Evidence for the dissolving of the evaporites is found where the water that goes underground in the sinkholes returns to the surface - from submerged sinkholes in Lake Huron, twenty miles to the east. The resurgent water is saturated with gypsum. 
    This area of Michigan was glaciated and a considerable amount of glacial outwash - sand and gravel - mantles the limestone, which can be seen from the parking area. That the sinkholes are not also filled with outwash shows that they increased in depth following the melting of the glaciers (it is not known what depth of glacial outwash fills the bottom of the sinkholes). The exact relations between the glacial deposits and the sinkhole formation have not been elucidated yet and is an area for future research. 
    Unfortunately, ignorance of how these sinks formed, and their links to groundwater, facilitated past uses of them as dumps. Shown above is the Bruski Sink located near Posen, which had been used as a dump/landfill for years.
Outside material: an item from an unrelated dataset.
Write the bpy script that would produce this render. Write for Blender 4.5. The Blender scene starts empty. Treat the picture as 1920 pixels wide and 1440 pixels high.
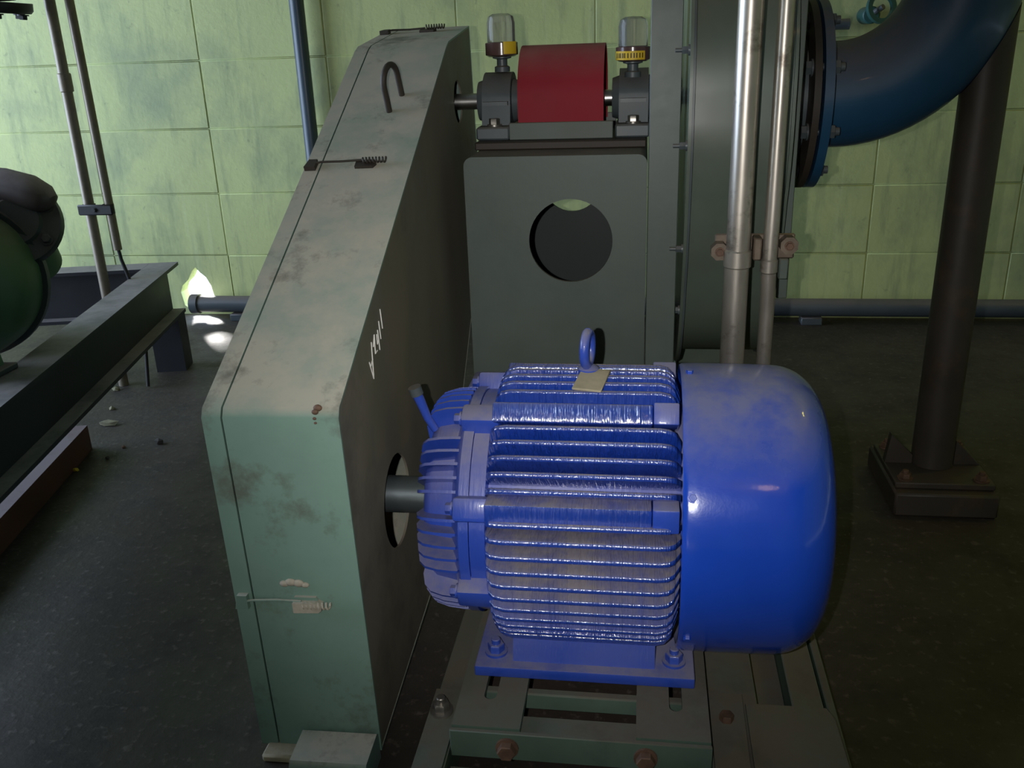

Still other sinks in the area are located downslope from cattle yards, and pose a different (and ongoing) threat to groundwater quality.


Shoepac Lake
   Silt and clay brought in by small streams have thoroughly sealed the bottom of some sinkholes, thereby creating sink lakes. Shoepac, and several nearby lakes, is made up of one or more sinkholes completely sealed off from underground drainage. Recent, 1976 and 1994, active karst collapse can be seen at the eastern edge of Shoepac Lake, providing evidence of the ongoing collapse of the sinkholes beneath the lake.